Annexe 4. Fluvio-maritime, coupure de presse.

Des marins échoués et sans argent à Montélimar.

Article paru dans l’édition du Monde le 29-11-2006.

Six marins, trois matelots birmans et trois officiers russes, sont bloqués sans ressources devant un quai du Rhône à hauteur de Montélimar (Drôme) depuis le 1er novembre. Leur navire fluvio-maritime, l'Ace-1, battant pavillon de complaisance d'un État des Caraïbes, Saint-Vincent-et-les-Grenadines, a connu une panne totale de moteur tandis qu'il transportait du sel entre la Sardaigne et Châlon-sur-Saône (Saône et Loire). Selon le capitaine russe, Vladimir Sosnovitch, qui s'exprime dans un mauvais anglais, l'armateur, Cardinal Shipping basé à Monaco, "fait tout ce qu'il peut, mais il y a des discussions avec les assurances, c'est long et difficile".

La réparation de l'avarie, "très grave" ne peut être effectuée qu'après un remorquage jusqu'à Port-Saint-Louis-du-Rhône (Bouches-du-Rhône), à l'embouchure du grand fleuve : le port de Montélimar, constitué d'un quai sommaire ne dispose d'aucun équipement.

L'accident a surtout révélé que les marins, qui ont appelé à leur secours le représentant du syndicat ITF (Fédération internationale des ouvriers du transport), n'étaient pas payés depuis des mois. Selon les calculs d'Yves Reynaud, l'inspecteur ITF basé à Marseille, l'armateur doit "92 000 dollars (70 000 euros) en retards de paiement à son équipage. Les matelots n'étaient payés - quand ils l'étaient - que 300 dollars par mois, alors qu'ils auraient dû en recevoir 1.500. Et les salaires des officiers étaient eux aussi inférieurs à la convention dont ils dépendent". Depuis la panne, les marins ne disposent plus que de 5 euros par jour. Pas question donc de rentrer chez eux, et pas d'autre sortie possible que le ravitaillement au supermarché. Le Seamen's Club de Port-de-Bouc (Bouches-du-Rhône) devrait leur faire parvenir des cartes de téléphone afin qu'ils puissent parler à leurs familles.

La situation de ces marins abandonnés est encore aggravée par une ambiance déplorable à bord. Le capitaine, qui défend les intérêts de l'armateur en même temps qu'il s'en plaint, s'en prend sans cesse aux trois marins birmans qu'il accuse d'incompétence ou de lui "faire une cuisine qui (le) rend malade".

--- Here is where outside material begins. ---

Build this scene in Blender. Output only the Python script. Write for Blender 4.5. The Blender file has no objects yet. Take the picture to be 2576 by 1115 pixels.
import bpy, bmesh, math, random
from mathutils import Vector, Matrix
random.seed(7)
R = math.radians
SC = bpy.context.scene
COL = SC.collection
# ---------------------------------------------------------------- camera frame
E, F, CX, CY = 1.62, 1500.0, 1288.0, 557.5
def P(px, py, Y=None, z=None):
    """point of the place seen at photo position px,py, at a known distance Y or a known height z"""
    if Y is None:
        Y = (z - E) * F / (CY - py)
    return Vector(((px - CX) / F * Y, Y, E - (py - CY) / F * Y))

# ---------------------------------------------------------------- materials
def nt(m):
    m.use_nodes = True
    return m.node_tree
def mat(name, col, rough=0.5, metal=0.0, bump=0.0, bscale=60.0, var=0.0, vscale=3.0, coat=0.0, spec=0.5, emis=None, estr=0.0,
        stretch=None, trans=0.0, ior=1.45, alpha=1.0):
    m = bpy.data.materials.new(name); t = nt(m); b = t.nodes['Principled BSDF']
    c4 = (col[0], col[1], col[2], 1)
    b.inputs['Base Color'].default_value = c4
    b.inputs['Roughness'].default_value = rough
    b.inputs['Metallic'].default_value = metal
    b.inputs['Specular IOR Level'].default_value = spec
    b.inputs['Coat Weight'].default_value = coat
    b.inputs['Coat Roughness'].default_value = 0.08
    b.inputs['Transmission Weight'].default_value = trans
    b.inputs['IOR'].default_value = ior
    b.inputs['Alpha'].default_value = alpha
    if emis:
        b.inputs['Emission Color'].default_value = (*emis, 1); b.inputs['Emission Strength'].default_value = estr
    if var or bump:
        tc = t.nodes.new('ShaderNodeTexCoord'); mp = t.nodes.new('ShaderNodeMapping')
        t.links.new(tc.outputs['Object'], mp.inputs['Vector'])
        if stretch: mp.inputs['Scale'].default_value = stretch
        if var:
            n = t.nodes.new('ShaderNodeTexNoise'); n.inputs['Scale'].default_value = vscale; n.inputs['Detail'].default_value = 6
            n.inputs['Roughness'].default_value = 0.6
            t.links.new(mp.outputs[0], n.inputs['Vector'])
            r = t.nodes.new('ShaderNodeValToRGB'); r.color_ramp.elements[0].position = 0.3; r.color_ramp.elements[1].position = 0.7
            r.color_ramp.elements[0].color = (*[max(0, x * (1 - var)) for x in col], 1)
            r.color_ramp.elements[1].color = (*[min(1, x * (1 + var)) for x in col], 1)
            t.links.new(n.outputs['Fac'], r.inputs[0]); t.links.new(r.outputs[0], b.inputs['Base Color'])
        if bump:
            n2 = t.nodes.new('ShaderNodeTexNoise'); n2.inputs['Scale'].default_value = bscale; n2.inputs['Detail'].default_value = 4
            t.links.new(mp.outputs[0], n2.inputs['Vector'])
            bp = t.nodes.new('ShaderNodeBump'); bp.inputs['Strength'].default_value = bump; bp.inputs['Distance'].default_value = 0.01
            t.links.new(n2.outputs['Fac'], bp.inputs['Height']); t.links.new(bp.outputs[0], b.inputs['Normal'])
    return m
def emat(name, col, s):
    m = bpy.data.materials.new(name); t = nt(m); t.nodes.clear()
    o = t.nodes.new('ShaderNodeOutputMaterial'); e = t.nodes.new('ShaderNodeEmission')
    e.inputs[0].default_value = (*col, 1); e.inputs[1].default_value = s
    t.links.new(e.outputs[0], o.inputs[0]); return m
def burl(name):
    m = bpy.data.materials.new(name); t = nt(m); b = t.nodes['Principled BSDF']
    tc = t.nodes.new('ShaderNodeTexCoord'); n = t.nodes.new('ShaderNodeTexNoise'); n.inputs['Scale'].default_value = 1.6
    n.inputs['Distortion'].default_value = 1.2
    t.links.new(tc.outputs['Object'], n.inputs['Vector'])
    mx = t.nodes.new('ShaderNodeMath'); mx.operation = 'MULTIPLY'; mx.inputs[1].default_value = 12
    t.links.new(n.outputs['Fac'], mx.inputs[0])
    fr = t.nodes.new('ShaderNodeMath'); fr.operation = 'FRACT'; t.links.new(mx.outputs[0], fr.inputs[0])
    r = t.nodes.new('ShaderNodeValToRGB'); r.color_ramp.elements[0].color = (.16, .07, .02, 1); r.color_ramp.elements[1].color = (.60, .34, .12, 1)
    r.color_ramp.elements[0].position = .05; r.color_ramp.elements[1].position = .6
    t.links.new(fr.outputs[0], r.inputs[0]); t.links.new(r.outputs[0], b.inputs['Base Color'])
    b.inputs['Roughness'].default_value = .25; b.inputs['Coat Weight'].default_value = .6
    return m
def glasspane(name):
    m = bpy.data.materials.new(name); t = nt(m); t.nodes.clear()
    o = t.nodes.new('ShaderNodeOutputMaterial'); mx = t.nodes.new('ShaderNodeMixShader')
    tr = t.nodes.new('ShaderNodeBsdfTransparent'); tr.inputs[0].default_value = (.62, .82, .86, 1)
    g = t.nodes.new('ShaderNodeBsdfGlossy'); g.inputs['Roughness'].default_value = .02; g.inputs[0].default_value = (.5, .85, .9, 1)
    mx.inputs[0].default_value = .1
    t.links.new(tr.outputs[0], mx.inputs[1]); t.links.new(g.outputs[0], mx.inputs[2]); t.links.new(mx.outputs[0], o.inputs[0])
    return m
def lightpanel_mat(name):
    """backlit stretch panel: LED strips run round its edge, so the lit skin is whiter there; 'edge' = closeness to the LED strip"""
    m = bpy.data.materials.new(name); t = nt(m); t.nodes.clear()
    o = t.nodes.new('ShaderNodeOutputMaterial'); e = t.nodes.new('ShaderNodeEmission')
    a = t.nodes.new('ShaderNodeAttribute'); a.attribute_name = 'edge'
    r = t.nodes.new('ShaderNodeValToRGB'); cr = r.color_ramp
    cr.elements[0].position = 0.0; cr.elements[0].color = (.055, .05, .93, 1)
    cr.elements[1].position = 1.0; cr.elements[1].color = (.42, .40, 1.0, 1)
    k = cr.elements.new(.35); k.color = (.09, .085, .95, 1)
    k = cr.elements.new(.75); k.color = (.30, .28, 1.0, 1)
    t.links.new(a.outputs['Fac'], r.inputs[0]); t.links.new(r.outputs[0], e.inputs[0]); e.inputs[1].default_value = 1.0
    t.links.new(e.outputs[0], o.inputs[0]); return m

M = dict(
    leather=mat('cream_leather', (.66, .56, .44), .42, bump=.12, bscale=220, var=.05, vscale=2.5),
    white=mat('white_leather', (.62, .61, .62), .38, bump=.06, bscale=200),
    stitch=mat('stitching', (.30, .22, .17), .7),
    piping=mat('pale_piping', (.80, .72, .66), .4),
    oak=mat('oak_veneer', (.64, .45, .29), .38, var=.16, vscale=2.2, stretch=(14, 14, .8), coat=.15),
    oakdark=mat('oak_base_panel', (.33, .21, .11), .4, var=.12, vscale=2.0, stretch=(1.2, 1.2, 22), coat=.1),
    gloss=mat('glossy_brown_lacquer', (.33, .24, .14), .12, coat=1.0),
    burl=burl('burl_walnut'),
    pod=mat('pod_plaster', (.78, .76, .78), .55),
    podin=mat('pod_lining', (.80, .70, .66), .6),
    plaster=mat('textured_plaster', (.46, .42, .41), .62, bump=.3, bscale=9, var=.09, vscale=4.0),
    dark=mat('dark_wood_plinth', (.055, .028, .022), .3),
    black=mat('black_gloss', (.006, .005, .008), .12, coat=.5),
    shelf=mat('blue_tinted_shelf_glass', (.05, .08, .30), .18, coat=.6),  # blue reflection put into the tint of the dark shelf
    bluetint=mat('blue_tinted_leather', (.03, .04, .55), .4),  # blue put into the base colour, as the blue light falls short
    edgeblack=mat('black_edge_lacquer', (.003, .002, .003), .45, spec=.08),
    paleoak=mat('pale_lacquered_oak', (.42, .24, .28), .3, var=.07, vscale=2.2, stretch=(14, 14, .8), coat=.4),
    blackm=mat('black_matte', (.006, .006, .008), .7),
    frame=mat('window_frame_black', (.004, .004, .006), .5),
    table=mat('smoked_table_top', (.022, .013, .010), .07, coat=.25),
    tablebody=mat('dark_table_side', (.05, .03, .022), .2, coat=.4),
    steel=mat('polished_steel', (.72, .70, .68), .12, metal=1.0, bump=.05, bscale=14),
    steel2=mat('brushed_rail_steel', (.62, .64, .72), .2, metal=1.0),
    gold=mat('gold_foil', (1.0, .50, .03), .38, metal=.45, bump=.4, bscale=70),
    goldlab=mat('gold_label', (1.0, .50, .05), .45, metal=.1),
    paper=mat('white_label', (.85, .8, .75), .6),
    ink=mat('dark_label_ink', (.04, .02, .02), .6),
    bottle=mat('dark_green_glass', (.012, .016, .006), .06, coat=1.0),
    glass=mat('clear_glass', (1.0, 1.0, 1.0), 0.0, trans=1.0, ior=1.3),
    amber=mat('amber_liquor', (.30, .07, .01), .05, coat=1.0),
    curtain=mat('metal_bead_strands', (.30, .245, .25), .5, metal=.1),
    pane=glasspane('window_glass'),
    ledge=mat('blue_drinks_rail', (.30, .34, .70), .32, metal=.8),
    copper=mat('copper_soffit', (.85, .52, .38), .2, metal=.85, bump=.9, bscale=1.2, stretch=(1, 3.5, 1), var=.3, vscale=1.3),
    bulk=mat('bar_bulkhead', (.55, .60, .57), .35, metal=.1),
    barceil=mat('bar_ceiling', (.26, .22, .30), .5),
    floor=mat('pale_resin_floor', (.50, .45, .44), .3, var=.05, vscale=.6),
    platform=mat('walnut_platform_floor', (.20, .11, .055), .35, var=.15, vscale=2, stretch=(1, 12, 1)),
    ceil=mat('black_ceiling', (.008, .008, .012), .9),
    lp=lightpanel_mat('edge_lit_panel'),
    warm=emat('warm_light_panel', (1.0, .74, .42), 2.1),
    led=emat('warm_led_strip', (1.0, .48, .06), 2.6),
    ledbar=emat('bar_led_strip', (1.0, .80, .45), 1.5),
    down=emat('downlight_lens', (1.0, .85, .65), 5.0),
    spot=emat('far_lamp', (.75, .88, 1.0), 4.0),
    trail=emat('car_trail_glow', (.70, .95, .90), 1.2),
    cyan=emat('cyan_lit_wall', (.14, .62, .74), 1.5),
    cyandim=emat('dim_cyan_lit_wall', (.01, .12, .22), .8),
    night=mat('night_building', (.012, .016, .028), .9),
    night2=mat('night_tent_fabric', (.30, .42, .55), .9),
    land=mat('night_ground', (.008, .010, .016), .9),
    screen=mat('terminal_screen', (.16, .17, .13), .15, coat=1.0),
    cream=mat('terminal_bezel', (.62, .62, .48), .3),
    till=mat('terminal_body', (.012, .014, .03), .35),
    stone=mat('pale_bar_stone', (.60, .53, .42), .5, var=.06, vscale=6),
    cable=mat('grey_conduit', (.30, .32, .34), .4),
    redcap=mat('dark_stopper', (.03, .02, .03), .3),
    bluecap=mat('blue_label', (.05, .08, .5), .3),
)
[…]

Il les accuse aussi de mentir sur les sommes qu'ils auraient perçues dans les dernières semaines. Les trois marins, embauchés par une société d'intérim polonaise, ripostent par la voix de leur porte-parole, le cuisinier : "Nous sommes des salariés, notre propriétaire doit payer les salaires." Dans les entrailles du bateau le sel, qui aurait dû être débarqué depuis des semaines, attaque la coque.

Les négociations avec l'armateur, commencées par M. Reynaud, jeudi 23 novembre, par fax et par téléphone, sont au point mort. Le syndicaliste envisage donc de demander au tribunal de commerce la saisie conservatoire du navire "pour se garantir sur le bien si les salaires ne sont pas versés".